Editor: Choirul Arifin
TRIBUNNEWS.COM, JAKARTA - Pengamat Energi dari Universitas Gajah Mada (UGM) Fahmi Radhi menilai negosiasi pemerintah dalam hal ini Kementerian Energi dan Sumber Daya Mineral (ESDM) dengan PT Freeport Indonesia (PTFI) mengenai pelepasan divestasi saham 51% berpotensi deadlock.
Hal itu merujuk atas bedanya pernyataan antara Menteri ESDM Ignasius Jonan yang menyatakan bahwa Freeport sudah menyepakati divestasi saham 51 persen.
Sementara manajemen Freeport Indonesia bilang bahwa belum ada kesepakatan mengenai itu.
Divestasi 51 persen saham masuk ke dalam satu paket pembahasan empat poin negosiasi yang dianggap kesepakatan itu harus menyertai keempat poin lainnya.
"Klaim dan bantahan tersebut mengindikasikan perundingan antara pemerintah dan Freeport yang berkaitan dengan divestasi saham 51% berpotensi deadlock," tegasnya kepada KONTAN, Selasa (22/8).
Ia menilai pernyataan Jonan yang bilang kesepakatan divestasi sudah diperoleh itu hanya untuk menyenangkan Presiden RI Joko Widodo (Jokowi). Padahal, faktanya Frepoort belum sama sekali menyetujui dengan langsung mengirimkan bantahannya.
"Saya berkeyakinan bahwa Freeport tidak akan pernah menyerahkan mayoritas kepemilikan saham PTFI kepada Indonesia. Lantaran Freeport tidak mau kehilangan kontrol dalam mengendalikan PTFI," ungkapnya.
Asal tahu saja, selama ini Freeport sudah berulang kali mengatakan hanya bersedia menyerahkan maksimal divestasi saham 30% saja, pelepasan saham itu pun diminta dilakukannya secara bertahap.
"Sedangkan berkaitan dengan smelter, Freeport mau membangun smelter asal Pemerintah memberikan perpanjangan selama 20 tahun sekaligus hingga berakhir 2041," tandasnya.
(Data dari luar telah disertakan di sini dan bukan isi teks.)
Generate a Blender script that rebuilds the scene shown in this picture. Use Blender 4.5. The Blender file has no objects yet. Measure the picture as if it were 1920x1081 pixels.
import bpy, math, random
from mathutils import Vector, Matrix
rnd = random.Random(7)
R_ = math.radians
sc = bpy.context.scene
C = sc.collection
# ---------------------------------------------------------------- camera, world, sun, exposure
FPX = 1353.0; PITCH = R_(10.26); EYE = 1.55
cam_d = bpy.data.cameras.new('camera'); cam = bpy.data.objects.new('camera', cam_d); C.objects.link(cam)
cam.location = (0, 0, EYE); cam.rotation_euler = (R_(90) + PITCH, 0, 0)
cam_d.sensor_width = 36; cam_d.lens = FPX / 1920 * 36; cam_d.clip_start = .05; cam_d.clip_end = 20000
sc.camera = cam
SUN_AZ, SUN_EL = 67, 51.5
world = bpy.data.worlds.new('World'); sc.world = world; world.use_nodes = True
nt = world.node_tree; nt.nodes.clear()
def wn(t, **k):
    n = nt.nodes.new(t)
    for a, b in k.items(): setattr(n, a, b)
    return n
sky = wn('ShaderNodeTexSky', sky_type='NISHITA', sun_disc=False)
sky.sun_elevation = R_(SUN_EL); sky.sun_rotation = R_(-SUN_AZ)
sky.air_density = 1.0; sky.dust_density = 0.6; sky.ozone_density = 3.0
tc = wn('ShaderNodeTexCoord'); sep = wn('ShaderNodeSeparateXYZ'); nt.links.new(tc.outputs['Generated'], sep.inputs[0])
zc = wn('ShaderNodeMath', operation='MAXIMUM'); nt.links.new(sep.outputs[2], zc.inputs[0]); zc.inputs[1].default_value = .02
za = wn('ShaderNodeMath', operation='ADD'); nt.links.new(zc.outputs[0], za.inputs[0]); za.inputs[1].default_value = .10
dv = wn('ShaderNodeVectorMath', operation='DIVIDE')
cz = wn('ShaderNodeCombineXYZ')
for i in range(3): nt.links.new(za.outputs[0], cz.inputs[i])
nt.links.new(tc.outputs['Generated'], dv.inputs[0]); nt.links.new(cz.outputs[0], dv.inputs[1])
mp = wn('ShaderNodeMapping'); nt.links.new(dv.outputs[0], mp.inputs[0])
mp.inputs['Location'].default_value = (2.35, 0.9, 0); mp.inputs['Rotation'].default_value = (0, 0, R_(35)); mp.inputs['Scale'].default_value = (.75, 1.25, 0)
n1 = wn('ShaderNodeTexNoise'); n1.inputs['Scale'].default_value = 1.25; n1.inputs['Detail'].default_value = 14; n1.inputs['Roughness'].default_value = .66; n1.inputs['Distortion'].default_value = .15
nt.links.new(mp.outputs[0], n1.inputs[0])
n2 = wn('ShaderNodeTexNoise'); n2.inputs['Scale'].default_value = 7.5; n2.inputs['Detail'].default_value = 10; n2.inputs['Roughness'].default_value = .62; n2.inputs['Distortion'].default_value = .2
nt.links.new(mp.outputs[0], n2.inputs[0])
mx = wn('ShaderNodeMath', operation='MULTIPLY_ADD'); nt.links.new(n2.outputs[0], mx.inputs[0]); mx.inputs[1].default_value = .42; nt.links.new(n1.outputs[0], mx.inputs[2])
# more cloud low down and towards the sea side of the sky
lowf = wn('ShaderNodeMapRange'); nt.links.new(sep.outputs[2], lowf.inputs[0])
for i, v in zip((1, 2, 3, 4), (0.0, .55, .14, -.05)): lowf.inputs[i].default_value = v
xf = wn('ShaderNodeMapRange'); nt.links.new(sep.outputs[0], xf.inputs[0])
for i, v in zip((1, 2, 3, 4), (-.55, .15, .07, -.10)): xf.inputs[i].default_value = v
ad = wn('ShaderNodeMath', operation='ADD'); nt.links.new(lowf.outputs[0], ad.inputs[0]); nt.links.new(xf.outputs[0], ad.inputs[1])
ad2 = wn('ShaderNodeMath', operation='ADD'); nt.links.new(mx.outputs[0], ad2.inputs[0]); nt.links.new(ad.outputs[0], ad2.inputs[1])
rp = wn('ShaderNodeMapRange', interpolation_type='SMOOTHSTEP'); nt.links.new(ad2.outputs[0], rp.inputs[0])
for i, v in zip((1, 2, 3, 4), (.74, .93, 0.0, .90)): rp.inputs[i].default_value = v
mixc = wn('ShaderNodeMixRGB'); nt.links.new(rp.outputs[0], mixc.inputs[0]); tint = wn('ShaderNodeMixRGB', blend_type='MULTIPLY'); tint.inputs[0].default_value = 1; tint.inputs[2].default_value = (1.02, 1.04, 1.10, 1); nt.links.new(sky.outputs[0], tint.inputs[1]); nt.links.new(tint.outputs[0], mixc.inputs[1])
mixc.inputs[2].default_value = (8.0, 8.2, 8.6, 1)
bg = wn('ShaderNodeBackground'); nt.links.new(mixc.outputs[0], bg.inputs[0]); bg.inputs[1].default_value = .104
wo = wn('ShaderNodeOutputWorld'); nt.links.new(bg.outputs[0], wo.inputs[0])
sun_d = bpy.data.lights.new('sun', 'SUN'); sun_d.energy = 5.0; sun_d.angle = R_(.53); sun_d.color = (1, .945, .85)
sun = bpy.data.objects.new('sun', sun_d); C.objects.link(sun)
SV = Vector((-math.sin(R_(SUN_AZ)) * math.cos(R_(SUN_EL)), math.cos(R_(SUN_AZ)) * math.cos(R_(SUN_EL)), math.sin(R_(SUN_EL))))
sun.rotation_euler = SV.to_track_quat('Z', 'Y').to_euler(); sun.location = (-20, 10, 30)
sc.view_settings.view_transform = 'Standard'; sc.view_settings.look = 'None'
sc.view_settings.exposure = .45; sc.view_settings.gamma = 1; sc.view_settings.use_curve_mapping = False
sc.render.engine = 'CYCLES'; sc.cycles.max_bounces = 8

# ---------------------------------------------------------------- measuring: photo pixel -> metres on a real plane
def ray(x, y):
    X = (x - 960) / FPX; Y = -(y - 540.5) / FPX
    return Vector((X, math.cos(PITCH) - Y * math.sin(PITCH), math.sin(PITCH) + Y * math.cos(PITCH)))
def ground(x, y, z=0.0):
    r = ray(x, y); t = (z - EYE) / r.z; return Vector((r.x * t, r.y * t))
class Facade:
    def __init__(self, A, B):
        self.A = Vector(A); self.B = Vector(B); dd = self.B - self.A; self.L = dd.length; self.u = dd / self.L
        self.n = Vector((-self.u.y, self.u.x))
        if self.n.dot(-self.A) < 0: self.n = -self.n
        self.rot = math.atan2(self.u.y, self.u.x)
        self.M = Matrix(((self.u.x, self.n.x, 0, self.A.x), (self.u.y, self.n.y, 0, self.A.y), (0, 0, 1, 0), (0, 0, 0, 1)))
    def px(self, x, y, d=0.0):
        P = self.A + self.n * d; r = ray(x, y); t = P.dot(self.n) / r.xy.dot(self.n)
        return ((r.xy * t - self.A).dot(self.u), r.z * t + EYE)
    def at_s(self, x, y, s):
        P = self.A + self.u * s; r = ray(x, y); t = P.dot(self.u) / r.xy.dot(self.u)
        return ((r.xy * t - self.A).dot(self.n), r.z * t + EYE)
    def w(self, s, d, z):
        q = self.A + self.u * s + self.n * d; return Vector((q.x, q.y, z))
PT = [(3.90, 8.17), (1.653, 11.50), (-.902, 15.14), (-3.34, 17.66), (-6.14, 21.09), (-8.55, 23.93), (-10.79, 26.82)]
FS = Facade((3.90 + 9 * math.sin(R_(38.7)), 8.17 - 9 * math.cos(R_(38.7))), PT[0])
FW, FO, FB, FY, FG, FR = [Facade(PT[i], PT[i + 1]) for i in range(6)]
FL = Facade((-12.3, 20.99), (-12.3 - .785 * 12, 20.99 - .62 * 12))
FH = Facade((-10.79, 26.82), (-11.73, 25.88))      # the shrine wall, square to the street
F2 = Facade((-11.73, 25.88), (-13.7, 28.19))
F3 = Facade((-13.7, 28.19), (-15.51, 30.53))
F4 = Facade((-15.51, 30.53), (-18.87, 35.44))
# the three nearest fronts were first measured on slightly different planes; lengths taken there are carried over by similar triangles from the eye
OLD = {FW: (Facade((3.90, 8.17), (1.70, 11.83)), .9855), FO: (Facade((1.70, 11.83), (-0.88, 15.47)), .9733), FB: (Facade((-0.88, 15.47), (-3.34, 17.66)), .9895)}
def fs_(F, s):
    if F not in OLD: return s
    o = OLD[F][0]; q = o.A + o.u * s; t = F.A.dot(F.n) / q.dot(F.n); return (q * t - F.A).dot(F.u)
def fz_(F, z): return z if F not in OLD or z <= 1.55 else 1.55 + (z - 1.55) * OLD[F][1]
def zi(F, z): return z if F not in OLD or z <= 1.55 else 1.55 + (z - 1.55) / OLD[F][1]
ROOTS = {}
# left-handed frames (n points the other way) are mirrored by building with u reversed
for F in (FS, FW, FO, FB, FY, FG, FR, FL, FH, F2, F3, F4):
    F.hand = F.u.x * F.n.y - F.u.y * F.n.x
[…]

Direktur Jenderal Mineral dan Batubara (Dirjen Minerba) Kementerian ESDM, Bambang Gatot Ariyono menyatakan bahwa Freeport harus mengikuti ketentuan divestasi saham 51%. Dimana sudah tercantum dalam Peraturan Pemerintah No. 01/2017 tentang Pelaksana Kegiatan Usaha Pertambangan Mineral dan Batubara
"Gini lho, seperti statement Freeport kemaren yang belum setuju. kita tidak perlu setuju dan tidak setuju, yang jelas. persyaratan untuk operasional Freeport itu 51% harus," terangnya di Kantor Kementerian ESDM, Selasa (22/8).
Artinya, kata Bambang, apabila Freeport tidak setuju dengan divestasi saham 51%. Maka, perpanjangan izin operasinya tidak dapat dilanjutkan usai kontraknya berakhir ditahun 2021. Begitu juga dengan tidak sepakatnya Freeport membangun fasilitas pengolahan dan pemurnian mineral (smelter).
"Lho kalau Freeport ngomong enggak setuju ya silahkan aja, tapi ya pemerintah punya positioning begitu," tegasnya.
Asal tahu saja, pemerintah menargetkan negosiasi dengan Freeport yang membahas mengenai empat poin ditargetkan selesai pada Oktober tahun ini. Empat poin itu diantaranya, perpanjangan izin operasi, pembangunan smelter, divestasi saham 51% dan stabilitas investasi.